Reiji's Explorationsin Sound & Structure

December 29, 2025

Performance Record of J.S. Bach – WTC I No. 1 Fugue in C Major, BWV 846

Overview: A performance of J. S. Bach’s The Well-Tempered Clavier, Book I, No. 1 — Fugue in C Major (BWV 846). The performer designs tone color in two broad directions: (1) overtone-rich brightness for resolved passages, and (2) a “subharmonic-like” (conceptual) ratio viewpoint for minor-like tension. The notes include two notable passages (m. 12; m. 24 to the end) and a simplified explanation of why “major-like brightness” can be associated with overtone-series color, while “minor-like tension” can be heard through a subharmonic-like directional listening framework.

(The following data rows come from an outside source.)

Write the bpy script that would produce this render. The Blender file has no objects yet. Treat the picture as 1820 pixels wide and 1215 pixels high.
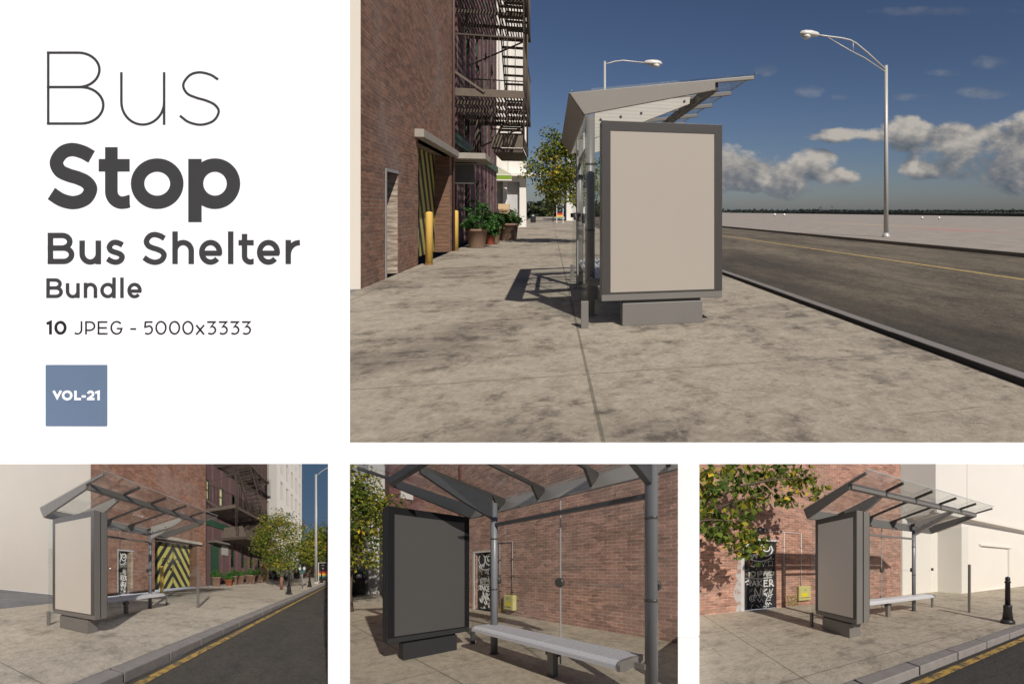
import bpy, bmesh, math, random
from mathutils import Vector, noise
R = math.radians
C = bpy.context.scene.collection
scene = bpy.context.scene
random.seed(7)

# ----------------------------------------------------------------- spaces
# Everything is drawn up in street metres (u along the street, v across it, w up).
# The big street is full size; the three smaller streets are stage models on a
# raked table whose lines all run to an apex behind the table (accelerated perspective).
EYE_H = 1.3
F, CX, CY = 1010.0, 1221.0, 374.0
class Street:
    def __init__(s, vpx, cx, cy, f, h, side=1, apex=None, near=None, crop=None, k=1.0):
        t = (vpx-cx)/f; n = math.hypot(t, 1)
        s.uX, s.uZ = t/n, 1/n; s.vX, s.vZ = s.uZ*side, -s.uX*side
        s.h = h; s.apex = apex; s.k = k; s.planes = []
        if apex:
            s.R0 = Vector(((cx-CX)/F, 1.0, -(cy-CY)/F))
            a = 1/apex; s.a = a; s.b = (1/near[1]-a)*near[0]; s.sc = f/F
            s.V = Vector((0, 0, EYE_H)) + s.R0*apex
            l, r, tp = crop
            s.planes = [Vector((1, -(l-cx)/f, 0)), Vector((-1, (r-cx)/f, 0)), Vector((0, -(tp-cy)/f, -1)), None]
            s.near = near[2]
    def local(s, u, v, w): return Vector((s.uX*u+s.vX*v, s.uZ*u+s.vZ*v, w-s.h))
    def world(s, p):
        if not s.apex: return Vector((p.x, p.y, p.z+s.h))
        q = 1/(s.a*p.y+s.b)
        return s.V + (Vector((p.x, 0, p.z))*s.sc - s.R0*(s.b/s.a))*q
    def at(s, u, v, w=0): return s.world(s.local(u, v, w))

BIG   = Street(978, 1221, 374, 1010, EYE_H)
LEFT  = Street(633, 291.5, 1014, 458, 1.19, 1, 2.03, (2.71, .80, 2.45), (-240, 583, 824), .10)
MID   = Street(445, 913.5, 1015, 525, 1.345, 1, 2.03, (3.53, .80, 1.0), (622, 1205, 824), .11)
RIGHT = Street(2123, 1531.5, 1005, 498, 1.32, 1, 2.03, (3.13, .80, 2.6), (1243, 2000, 824), .11)
class Flat:                                            # plain world metres (the display board)
    k = 1.0; planes = []; apex = None
    def local(s, u, v, w): return Vector((u, v, w))
    def world(s, p): return p
    def at(s, u, v, w=0): return Vector((u, v, w))
YARD = Flat()
S = BIG
def use(st):
    global S; S = st

# ----------------------------------------------------------------- objects
def tag(o, label=None, cat=None, group=None, kind=None):
    if label: o['label'] = label
    if cat: o['category'] = cat
    if group: o['group'] = group
    if kind: o['kind'] = kind
    return o
def thing(name, label, cat, base, group=None):
    o = bpy.data.objects.new(name, None); C.objects.link(o)
    o.location = S.at(*base); o.empty_display_size = .1
    return tag(o, label, cat, group)

class MB:
    def __init__(s): s.v = []; s.f = []; s.mi = []; s.sm = []
    def face(s, pts, mi=0, sm=False):
        n = len(s.v); s.v += [tuple(p) for p in pts]; s.f.append(tuple(range(n, n+len(pts)))); s.mi.append(mi); s.sm.append(sm)
    def add(s, vs, fs, mi=0, sm=False):
        n = len(s.v); s.v += [tuple(p) for p in vs]
        for f in fs: s.f.append(tuple(n+i for i in f)); s.mi.append(mi); s.sm.append(sm)
    def grid(s, fn, n, m, mi=0, sm=False):
        vs = [fn(i/n, j/m) for j in range(m+1) for i in range(n+1)]
        fs = [(j*(n+1)+i, j*(n+1)+i+1, (j+1)*(n+1)+i+1, (j+1)*(n+1)+i) for j in range(m) for i in range(n)]
        s.add(vs, fs, mi, sm)
    def box(s, u0, u1, v0, v1, w0, w1, mi=0, step=None):
        if step:
            nu = max(1, int(abs(u1-u0)/step)); nv = max(1, int(abs(v1-v0)/step)); nw = max(1, int(abs(w1-w0)/step))
            L = lambda a, b, t: a+(b-a)*t
            for w in (w0, w1): s.grid(lambda i, j: (L(u0,u1,i), L(v0,v1,j), w), nu, nv, mi)
            for v in (v0, v1): s.grid(lambda i, j: (L(u0,u1,i), v, L(w0,w1,j)), nu, nw, mi)
            for u in (u0, u1): s.grid(lambda i, j: (u, L(v0,v1,i), L(w0,w1,j)), nv, nw, mi)
            return
        vs = [(u, v, w) for w in (w0, w1) for v in (v0, v1) for u in (u0, u1)]
        s.add(vs, [(0,2,3,1), (4,5,7,6), (0,1,5,4), (2,6,7,3), (0,4,6,2), (1,3,7,5)], mi)
    def prism(s, prof, a0, a1, fn, mi=0):              # closed outline between two offsets; fn(p, q, a) -> (u,v,w)
        n = len(prof)
        vs = [fn(p, q, a0) for p, q in prof] + [fn(p, q, a1) for p, q in prof]
        s.add(vs, [tuple(range(n))[::-1], tuple(range(n, 2*n))] + [(i, (i+1) % n, n+(i+1) % n, n+i) for i in range(n)], mi)
    def tube(s, pts, r, n=8, mi=0, caps=True):
        pts = [Vector(p) for p in pts]
        rs = r if isinstance(r, (list, tuple)) else [r]*len(pts)
        vs = []; up = None
        for i, p in enumerate(pts):
            d = (pts[min(i+1, len(pts)-1)] - pts[max(i-1, 0)]).normalized()
            if up is None: up = Vector((0, 0, 1)) if abs(d.z) < .9 else Vector((1, 0, 0))
            x = d.cross(up).normalized(); y = x.cross(d).normalized(); up = y
            for k in range(n):
                a = 2*math.pi*(k+.5)/n; vs.append(p + x*(rs[i]*math.cos(a)) + y*(rs[i]*math.sin(a)))
        fs = [(i*n+k, i*n+(k+1) % n, (i+1)*n+(k+1) % n, (i+1)*n+k) for i in range(len(pts)-1) for k in range(n)]
        s.add(vs, fs, mi, n > 4)
        if caps:
            b = len(s.v)-len(vs); e = b+(len(pts)-1)*n
            s.f += [tuple(b+k for k in range(n))[::-1], tuple(e+k for k in range(n))]; s.mi += [mi, mi]; s.sm += [False, False]
    def bar(s, p, q, a, b, mi=0):                      # square-section bar, a wide (level) x b high
        p = Vector(p); q = Vector(q); d = (q-p).normalized()
        up = Vector((0, 0, 1)) if abs(d.z) < .95 else Vector((0, 1, 0))
        x = d.cross(up).normalized(); y = x.cross(d).normalized()
        vs = [c + x*(i*a/2) + y*(j*b/2) for c in (p, q) for i, j in ((-1,-1), (1,-1), (1,1), (-1,1))]
        s.add(vs, [(3,2,1,0), (4,5,6,7), (0,1,5,4), (1,2,6,5), (2,3,7,6), (3,0,4,7)], mi)
    def lathe(s, c, prof, n=20, mi=0):
        vs = [(c[0]+r*math.cos(2*math.pi*k/n), c[1]+r*math.sin(2*math.pi*k/n), c[2]+w) for r, w in prof for k in range(n)]
        fs = [(i*n+k, i*n+(k+1) % n, (i+1)*n+(k+1) % n, (i+1)*n+k) for i in range(len(prof)-1) for k in range(n)]
        s.add(vs, fs, mi, True)
        b = len(s.v)-len(vs); e = b+(len(prof)-1)*n
        if prof[0][0] > 1e-4: s.f.append(tuple(b+k for k in range(n))[::-1]); s.mi.append(mi); s.sm.append(False)
        if prof[-1][0] > 1e-4: s.f.append(tuple(e+k for k in range(n))); s.mi.append(mi); s.sm.append(False)
    def ball(s, c, r, n=12, mi=0):
        rr = r if isinstance(r, (tuple, list)) else (r, r, r)
        s.grid(lambda i, j: (c[0]+rr[0]*math.sin(math.pi*j)*math.cos(2*math.pi*i), c[1]+rr[1]*math.sin(math.pi*j)*math.sin(2*math.pi*i), c[2]-rr[2]*math.cos(math.pi*j)), n, max(4, n//2), mi, True)
    def wall(s, fix, axis, a0, a1, w0, w1, holes, depth, mi=0, mr=None, step=1.0, side=-1):
        # upright wall in the plane axis=fix with real openings (a0,a1,w0,w1) and reveals going `depth` towards side
        mr = mi if mr is None else mr
        pt = (lambda a, w, d=0: (a, fix+side*d, w)) if axis == 'v' else (lambda a, w, d=0: (fix+side*d, a, w))
        def cuts(lo, hi, ex):
            c = sorted({lo, hi, *[e for e in ex if lo < e < hi]}); o = []
            for p, q in zip(c, c[1:]):
                n = max(1, math.ceil((q-p)/step-1e-6)); o += [p+(q-p)*i/n for i in range(n)]
            return o+[c[-1]]
        A = cuts(a0, a1, [e for h in holes for e in h[:2]]); W = cuts(w0, w1, [e for h in holes for e in h[2:4]])
        for p, q in zip(A, A[1:]):
            for x, y in zip(W, W[1:]):
                m, z = (p+q)/2, (x+y)/2
                if any(h[0] < m < h[1] and h[2] < z < h[3] for h in holes): continue
                s.face([pt(p, x), pt(q, x), pt(q, y), pt(p, y)], mi)
        for h in holes:
            b0, b1, y0, y1 = h[:4]; d = h[4] if len(h) > 4 else depth
            ww = [y0+(y1-y0)*i/4 for i in range(5)]
            for a in (b0, b1):
                for x, y in zip(ww, ww[1:]): s.face([pt(a, x), pt(a, x, d), pt(a, y, d), pt(a, y)], mr)
            s.face([pt(b0, y1), pt(b1, y1), pt(b1, y1, d), pt(b0, y1, d)], mr)
            if y0 > w0+.01: s.face([pt(b0, y0), pt(b1, y0), pt(b1, y0, d), pt(b0, y0, d)], mr)
    def build(s, name, mats, parent=None, base=None, bevel=0, merge=True):
        if not isinstance(mats, (list, tuple)): mats = [mats]
        bm = bmesh.new(); lay = bm.verts.layers.float_vector.new('st'); vs = []
        for p in s.v:
            v = bm.verts.new(S.local(*p)); v[lay] = Vector(p); vs.append(v)
        for f, mi, sm in zip(s.f, s.mi, s.sm):
            try: g = bm.faces.new([vs[i] for i in f])
            except ValueError: continue
            g.material_index = mi; g.smooth = sm
        if merge: bmesh.ops.remove_doubles(bm, verts=bm.verts[:], dist=1e-5)
        for n in S.planes:
            co, nn = (Vector((0, 0, 0)), n) if n is not None else (Vector((0, S.near, 0)), Vector((0, 1, 0)))
            if any((v.co-co).dot(nn) < 0 for v in bm.verts):
                bmesh.ops.bisect_plane(bm, geom=bm.verts[:]+bm.edges[:]+bm.faces[:], dist=1e-7, plane_co=co, plane_no=nn, clear_inner=True)
        if not bm.faces: bm.free(); return None
        root = parent
        while root is not None and root.parent is not None: root = root.parent
        org = root.location.copy() if root else (S.at(*base) if base else Vector((0, 0, 0)))
        for v in bm.verts: v.co = S.world(v.co) - org
        bmesh.ops.recalc_face_normals(bm, faces=bm.faces[:])
        me = bpy.data.meshes.new(name); bm.to_mesh(me); bm.free()
        for m in mats: me.materials.append(m)
        o = bpy.data.objects.new(name, me); C.objects.link(o)
        if parent: o.parent = parent
        else: o.location = org
        if bevel:
            b = o.modifiers.new('edge', 'BEVEL'); b.width = bevel*S.k; b.segments = 2; b.limit_method = 'ANGLE'; b.angle_limit = R(50)
        return o
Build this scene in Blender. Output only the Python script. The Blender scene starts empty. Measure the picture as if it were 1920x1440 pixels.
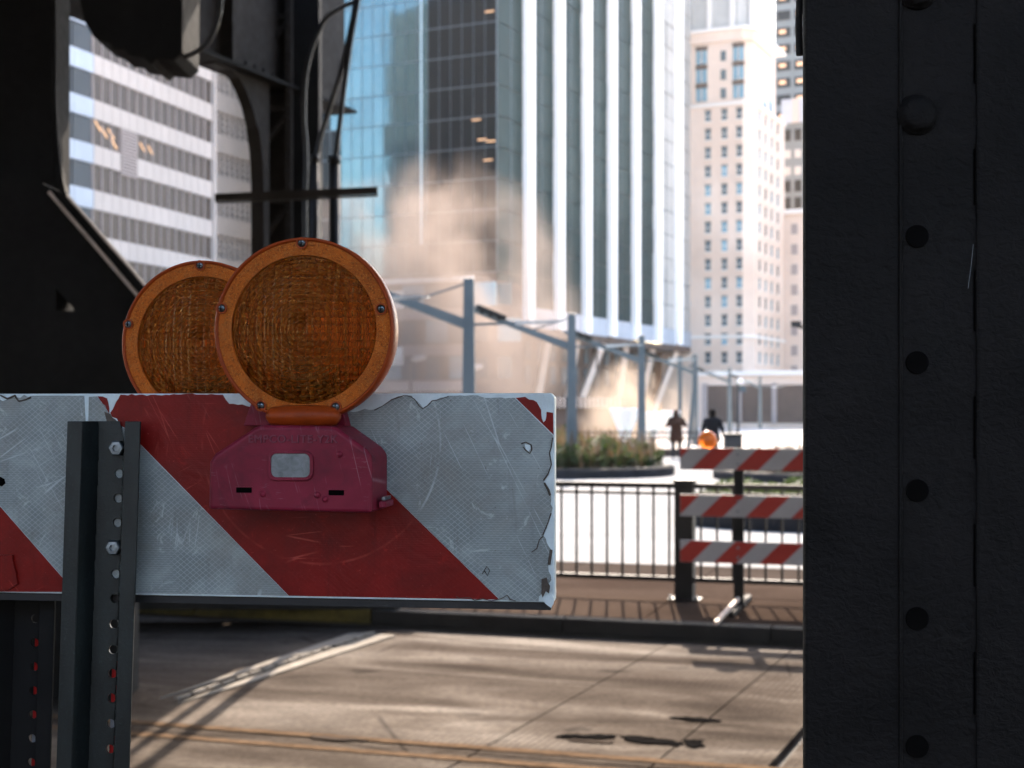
import bpy, bmesh, math, random
from mathutils import Vector, Matrix
random.seed(7)
R = math.radians
scene = bpy.context.scene
col = scene.collection
PI = math.pi

# ------------------------------------------------------------------ camera, world, sun, exposure
F = 2667.0; HZ = 762.0; CZ = 2.0            # focal length in photo pixels, horizon row, eye height
cam_d = bpy.data.cameras.new('camera'); cam = bpy.data.objects.new('camera', cam_d); col.objects.link(cam)
cam.location = (0, 0, CZ); cam.rotation_euler = (R(90), 0, 0)
cam_d.sensor_width = 36; cam_d.lens = F/1920*36; cam_d.shift_y = (HZ-720)/1920
cam_d.clip_start = 0.05; cam_d.clip_end = 5000
cam_d.dof.use_dof = True; cam_d.dof.focus_distance = 1.385; cam_d.dof.aperture_fstop = 11; cam_d.dof.aperture_blades = 0
scene.camera = cam

SUN_AZ, SUN_EL = R(4.1), R(36)
world = bpy.data.worlds.new('World'); scene.world = world; world.use_nodes = True
wn = world.node_tree; bg = wn.nodes['Background']
sky = wn.nodes.new('ShaderNodeTexSky'); sky.sky_type = 'NISHITA'; sky.sun_disc = False
sky.sun_elevation = SUN_EL; sky.sun_rotation = SUN_AZ; sky.air_density = 1.0; sky.dust_density = 2.2; sky.ozone_density = 0.5
wn.links.new(sky.outputs[0], bg.inputs[0]); bg.inputs[1].default_value = 0.125
sd = bpy.data.lights.new('sun', 'SUN'); sd.energy = 3.2; sd.angle = R(0.53); sd.color = (1.0, 0.86, 0.72)
sun = bpy.data.objects.new('sun', sd); col.objects.link(sun)
sdir = Vector((math.sin(SUN_AZ)*math.cos(SUN_EL), math.cos(SUN_AZ)*math.cos(SUN_EL), math.sin(SUN_EL)))
sun.rotation_euler = sdir.to_track_quat('Z', 'Y').to_euler(); sun.location = (0, 0, 60)
vs = scene.view_settings
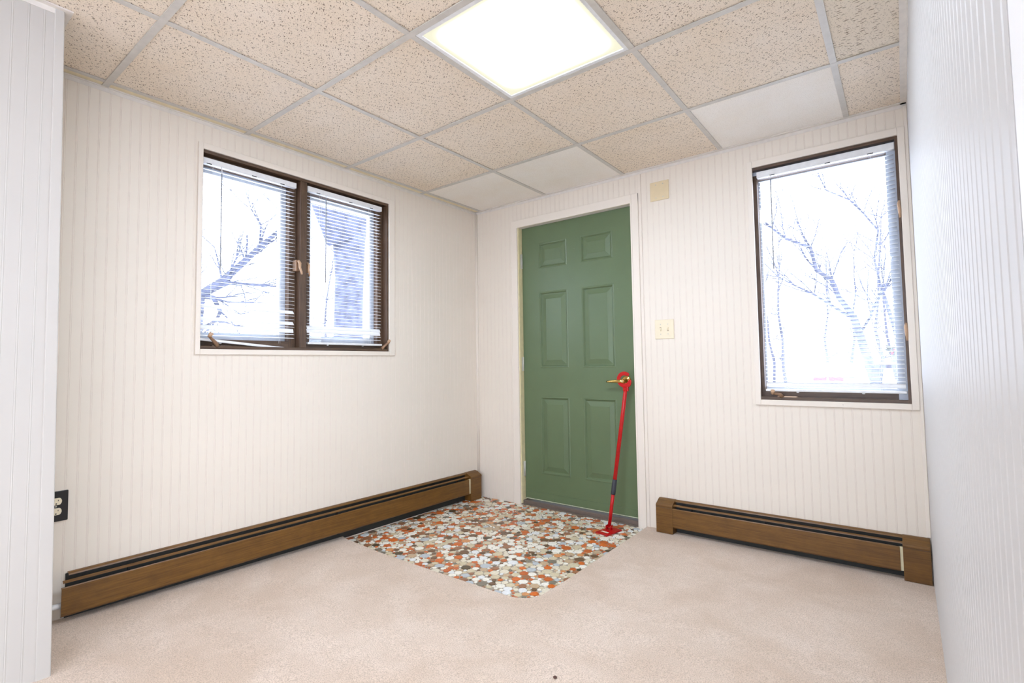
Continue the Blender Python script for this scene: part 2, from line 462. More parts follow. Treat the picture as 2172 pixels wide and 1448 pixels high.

Note: All content on this page is originally explained by Reiji in Japanese. The English version is translated by AI and structured by a parent, with Reiji's final approval.

Reiji's Words and Ideas

URL https://www.youtube.com/watch?v=vG0GRmDRi1E
Work Information

J. S. Bach: Fugue in C Major, BWV 846

The Well-Tempered Clavier, Book I No. 1 – Fugue

Reference Sheet Music

G. Henle Verlag – J. S. Bach: The Well-Tempered Clavier, Part I

IMSLP / Petrucci Music Library (Public Domain)

Recording date

December 29, 2025

Performance by a 9-year-old

AI Assistant’s Notes and Inferences

  • Two-axis timbre design: The comment frames interpretation as a deliberate “directional” design—overtone-led brightness for resolution vs a ratio-based (subharmonic-like) listening framework for tension—so harmonic function is translated into tone color choices.
  • m. 12 as prolonged dominant color: Treating E as a reference pitch (rather than labeling every sustained tone as a chord member) allows the performer to preserve an E-centered tension across the barline and shape the later E entries to feel more sharply emergent.
  • Pedal as resonance steering: Avoiding pedal switches and sustaining the resonance of key pitches (E and C) is described as a practical method for guiding the listener toward the intended “subharmonic-like” direction—without claiming physical subharmonic generation.
  • Cadence uniqueness (m. 24–end): The “major before and after” cadence is singled out as structurally exceptional within the piece, motivating a brighter, more “shining” sonority where overtone bloom becomes the primary target.
  • Ratio-to-12TET mapping as a narrative device: Listing approximate cent offsets provides a compact bridge between just-intonation intuition and equal-tempered performance reality, keeping the explanation technically grounded while remaining playable and audible.